The story of Western Sahara is one riddled with injustice and cruelty, but its latest chapter is particularly shameful. On Tuesday, International Human Rights Day, the European Parliament voted to approve an agreement that not only provides moral cover for the Moroccan occupation of Western Sahara, it provides material support for it.

The EU agreement grants access to Moroccan waters for European fishing companies, the majority of them Spanish, in return for payments of around $55m. It also provides access, in direct contravention of a UN legal counsel statement from 2002, to Western Sahara's waters.

The Sahrawi have not been consulted about this and do not consent to it. Both representatives in the refugee camps and activists in the occupied territory have publicly denounced the EU agreement, which they claim is an attack on their right to self-determination, and acts to support the occupation.

It isn't possible to counter this argument, because it happens to be correct, so Morocco has resorted instead to more force. In Western Sahara's capital Laayoune, protests against the agreement – again, held on International Human Rights Day – were met with a brutal police and army response which has been caught on video.

This is typical.

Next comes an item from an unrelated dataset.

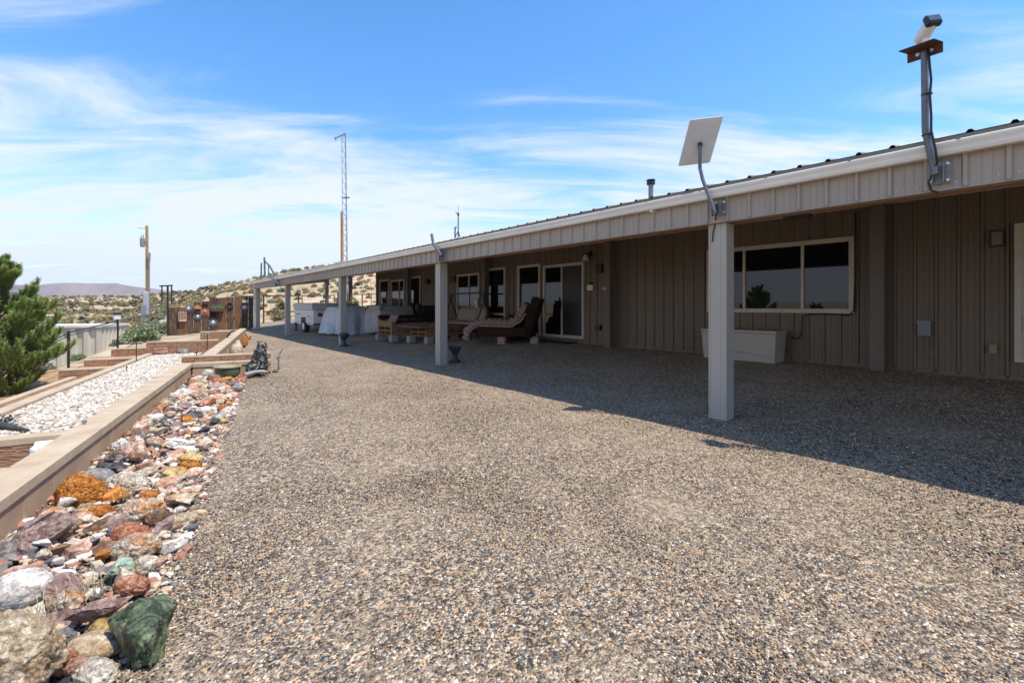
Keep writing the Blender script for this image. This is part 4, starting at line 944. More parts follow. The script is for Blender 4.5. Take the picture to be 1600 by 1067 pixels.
for k, (a, c, d) in RC.items(): M['rock '+k] = rock_mat('rock_'+k.replace(' ', '_'), a, c, d, k == 'dark green'); M['pitted '+k] = rock_mat('pitted_'+k.replace(' ', '_'), a, c, d, False, True) if k in ('tan', 'cream', 'mottled', 'rust orange', 'red', 'white', 'pink', 'brown', 'grey') else M['rock '+k]
def facets(bm_v, k): pass
def rock_mesh(name, c, r, m, seed, sub=ICO3, cuts=10, rough=.1, kind='angular', rz=0, tilt=0, edge=.30):
    V, Fc = sub; rr = np.random.default_rng(seed); V = V.copy()
    if kind == 'angular':
        for _ in range(cuts):
            n = rr.normal(size=3); n /= np.linalg.norm(n); cdist = rr.uniform(edge, .80); d = V@n; V -= np.outer(np.maximum(d-cdist, 0), n)
    if kind == 'angular': V *= .95/np.abs(V).max(0)
    out = []
    amp = {'angular': .12, 'smooth': .06, 'pitted': .15}[kind]*rough/.1
    for v in V:
        p = Vector(v)*1.0+Vector((seed*1.7, 0, 0)); q = 1+amp*noise.fractal(p*(2.0 if kind != 'pitted' else 3.0), .5, 2.1, 6)
        if kind == 'angular': q += .09*(noise.voronoi(p*2.2)[0][0]-.35)
        if kind == 'pitted': q -= .5*max(0, .32-noise.voronoi(p*4.2)[0][0])
        out.append(tuple(Vector(v)*q))
    A = np.array(out)*np.array(r); cz, sz = math.cos(rz), math.sin(rz); ct, st = math.cos(tilt), math.sin(tilt)
    x, z = A[:, 0]*ct-A[:, 2]*st, A[:, 0]*st+A[:, 2]*ct; A[:, 0], A[:, 2] = x, z
    x, y = A[:, 0]*cz-A[:, 1]*sz, A[:, 0]*sz+A[:, 1]*cz; A[:, 0], A[:, 1] = x, y
    if kind == 'pitted' and 'pitted '+m.name[5:].replace('_', ' ') in M: m = M['pitted '+m.name[5:].replace('_', ' ')]
    b = MB(); b.v = (A+np.array(c)).tolist(); b.f = [tuple(int(q) for q in f) for f in Fc]
    o = obj(name, b, m, smooth='all' if kind != 'angular' else False)
    if kind == 'angular':
        o.data.polygons.foreach_set('use_smooth', [True]*len(o.data.polygons)); o.data.set_sharp_from_angle(angle=R(24))
    return o
GR = 'rocks heaped along the retaining wall'
named = [ # x, y, w, h (pixels), colour, shape, label, short anchor
 (220, 968, 108, 120, 'dark green', 'angular', 'large glassy dark green rock at the gravel edge, bottom left', 'large dark green rock'),
 (16, 1026, 128, 118, 'tan', 'pitted', 'big pitted tan boulder at the bottom left corner', 'pitted tan boulder'),
 (30, 922, 80, 58, 'white', 'smooth', 'smooth white boulder at the left edge', 'smooth white boulder'),
 (126, 772, 58, 60, 'rust orange', 'pitted', 'bright rust orange lumpy rock against the wall', 'bright orange rock'),
 (158, 800, 34, 22, 'rust orange', 'pitted', 'small rust orange lump at the foot of the bright orange rock', 'small orange lump'),
 (62, 832, 100, 62, 'mauve', 'angular', 'large mauve and grey slab leaning on the wall', 'large mauve slab'),
 (30, 860, 70, 45, 'grey', 'angular', 'wide grey slab against the wall below the mauve slab', 'wide grey slab'),
 (152, 745, 42, 26, 'grey', 'smooth', 'rounded grey stone against the wall beyond the bright orange rock', 'rounded grey stone'),
 (182, 730, 56, 20, 'dark grey', 'angular', 'long slate grey stone against the wall', 'long slate stone'),
 (220, 712, 48, 46, 'pink', 'angular', 'tall pink rock leaning over the slate stone', 'tall pink rock'),
 (218, 673, 22, 38, 'pink', 'angular', 'upright spiky pink stone against the wall', 'upright pink stone'),
 (188, 700, 26, 24, 'white', 'pitted', 'white nubbly stone against the wall', 'white nubbly stone'),
 (295, 716, 32, 22, 'yellow', 'angular', 'square yellow block at the gravel edge', 'square yellow block'),
 (298, 728, 28, 16, 'rust orange', 'pitted', 'orange lichen covered stone under the yellow block', 'orange lichen stone'),
 (277, 778, 56, 30, 'tan', 'angular', 'ridged grey tan rock at the gravel edge', 'ridged tan rock'),
 (186, 890, 46, 28, 'mint green', 'angular', 'mint green angular rock, largest of the green ones', 'mint green rock'),
 (50, 942, 34, 28, 'mint green', 'angular', 'small mint green rock beside the smooth white boulder', 'small mint rock'),
 (212, 856, 56, 42, 'mottled', 'pitted', 'white pitted rock with rusty hollows at the gravel edge', 'white pitted rock'),
 (225, 885, 30, 32, 'cream', 'pitted', 'cream crusted rock right of the mint green rock', 'cream crusted rock'),
 (278, 690, 52, 18, 'white', 'angular', 'long white stone lying across the heap', 'long white stone'),
 (316, 696, 28, 20, 'cream', 'angular', 'cream angular rock at the gravel edge beyond the yellow block', 'cream angular rock'),
 (98, 1034, 42, 36, 'red', 'pitted', 'red orange crusted rock near the bottom edge', 'red crusted rock'),
 (124, 1040, 34, 26, 'pink', 'pitted', 'coral pink rock beside the red crusted rock', 'coral pink rock'),
 (160, 982, 36, 30, 'yellow', 'smooth', 'round yellow pebble left of the large dark green rock', 'round yellow pebble'),
 (158, 952, 72, 36, 'mauve', 'angular', 'flat mauve slab behind the round yellow pebble', 'flat mauve slab'),
 (95, 915, 92, 32, 'mauve', 'angular', 'long pale mauve slab in the middle of the near heap', 'long pale mauve slab'),
 (128, 816, 52, 26, 'mottled', 'angular', 'white and brown block below the bright orange rock', 'white and brown block'),
 (258, 820, 30, 22, 'mauve', 'angular', 'dark wine coloured rock at the gravel edge', 'wine coloured rock'),
 (150, 1052, 60, 34, 'cream', 'pitted', 'cream rock at the bottom edge', 'cream rock'),
 (90, 1000, 52, 26, 'grey', 'angular', 'pale grey streaked stone above the red crusted rock', 'pale grey stone'),
 (148, 1008, 66, 28, 'tan', 'smooth', 'tan slab between the yellow pebble and the coral pink rock', 'tan slab'),
 (206, 914, 44, 26, 'red', 'pitted', 'coral red crusted rock behind the large dark green rock', 'coral red rock'),
 (36, 1058, 60, 30, 'red', 'angular', 'dark red slab at the bottom left edge', 'dark red slab'),
 (106, 942, 42, 34, 'mottled', 'pitted', 'white and rust knobbly rock', 'white and rust rock'),
 (100, 965, 54, 30, 'mauve', 'angular', 'dark wine slab under the white and rust rock', 'dark wine slab'),
 (68, 848, 30, 16, 'white', 'angular', 'small white chip lying on the wide grey slab', 'small white chip'),
 (70, 864, 24, 18, 'cream', 'angular', 'small cream chip lying on the wide grey slab', 'small cream chip'),
 (118, 862, 40, 30, 'pink', 'angular', 'pale pink block in the near heap', 'pale pink block'),
 (145, 848, 30, 24, 'grey', 'angular', 'blue grey block beside the pale pink block', 'blue grey block'),
 (88, 862, 40, 22, 'brown', 'angular', 'brown block right of the wide grey slab', 'brown block'),
 (165, 866, 36, 18, 'rust orange', 'angular', 'yellow orange crumbly stone left of the white pitted rock', 'orange crumbly stone'),
 (24, 892, 60, 24, 'pink', 'angular', 'broad salmon slab at the left edge', 'broad salmon slab'),
 (218, 800, 60, 40, 'mottled', 'pitted', 'cream and red porous rock in the middle of the heap', 'porous cream rock'),
 (200, 757, 54, 30, 'cream', 'pitted', 'cream coral textured rock beyond the orange rock', 'cream coral rock'),
 (322, 583, 24, 18, 'white', 'smooth', 'round white boulder beside the green pot', 'round white boulder'),
 (370, 607, 20, 12, 'grey', 'smooth', 'grey stone at the far end of the heap', 'grey end stone'),
 (268, 625, 26, 14, 'grey', 'angular', 'grey striped stone against the wall near the far end', 'grey striped stone'),
 (346, 648, 20, 14, 'white', 'angular', 'square white stone at the gravel edge far along the heap', 'square white stone'),
 (340, 658, 20, 14, 'dark grey', 'angular', 'dark stone beside the square white stone', 'dark far stone'),
 (320, 672, 20, 14, 'dark grey', 'angular', 'black stone at the gravel edge', 'black edge stone')]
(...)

Any Sahrawi who dare to speak out at all in the territory, let alone about lucrative international contracts, are subjected to a vicious campaign of repression by Moroccan security forces.

When I was last in the occupied territory (undercover, as access is very restricted) a young woman, no older then 30, showed me a set of prosthetic teeth she now wears as a result of what happened on last year's International Human Rights Day. Her name was Salimah, and she says she had been beaten so badly by Moroccan security forces that all six of her lower front teeth were smashed in.

It was in Western Sahara in October 2010 that the Arab Spring revolts began, and where they were most effectively crushed by state power. European leaders have repeatedly claimed to support democratic Arab Spring movements and the spirit of freedom and justice they were built on.

Should the EU proceed in supporting the Moroccan occupation of Western Sahara in this manner, it will be difficult to conclude that European rhetoric about democracy, freedom, and human rights amounts to anything other than neat hypocrisy.